The following is a reflection on the Eucharist written by Msgr Thomas Wells (“From the Pastor’s Desk”, August 17, 1997):
My sister and our whole family are gearing up for a trip next weekend to Tulsa for her son’s wedding. While they met and will live in this area, the bride wants to return to her home for the celebration. My family, never reluctant to get together for a party, is happy to make the trip. While the family priest will be in the sanctuary, the couple has, in fact, received permission to have their vows witnessed in her Protestant church. In fact, the ceremony will take place in Eucharistic liturgy. This, of course, has raised the question about whether the Catholics should receive communion in the Protestant church. In fact, we have been told by the minister that we are more than welcome to receive. I discuss the question because it comes up so often today. Can Catholics receive, when invited, in other Christians Churches? Under normal circumstances, can a priest invite non-Catholic Christians to receive at a wedding or funeral mass? While in both cases the answer is no, a look at the Church’s reasoning is important.

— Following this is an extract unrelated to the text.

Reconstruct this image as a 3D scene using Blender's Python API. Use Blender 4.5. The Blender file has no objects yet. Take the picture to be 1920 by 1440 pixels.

First of all, it was the prayer of Jesus that, “they be one, as you Father, are in me and I am in you.” Unity is intended by God to be one of the distinctive marks of the Church. The summit, the source, and the principle sign of that unity is the Eucharist. Now, thank God, we have discovered in recent decades how much we have in common with other Christians, especially when compared with those who have no faith. We can, and should, pray and study together; we should engage in common works of Christian charity and we should build each other up in our attempts to love and serve the Lord. However, the rediscovery of how much we have in common does not erase the divisions that exist within the body of those who call themselves Christian. And we must not forget that our disunity is the result of sin – and sin always has painful consequences.
The fact that next Saturday I must be at an altar at a Eucharistic celebration that looks much like our own and not receive communion, will be awkward, likewise with my nephew who cannot receive with his new bride. However, interestingly enough, that pain is a good thing. If we all went to communion, there would be no such pain, true enough; but there would be the not honest facing of the reality that real and substantial divisions exist within the Christian community. The disunity is real and it should make us uncomfortable. Perhaps that small experience of the consequences of disunity will cause us to work for and pray for the real unity that is desired by the Lord. To pretend a unity that does not exist may feel good at the moment; but it allows us to avoid the painful truth that we are still far from the oneness in faith and action intended by the Lord.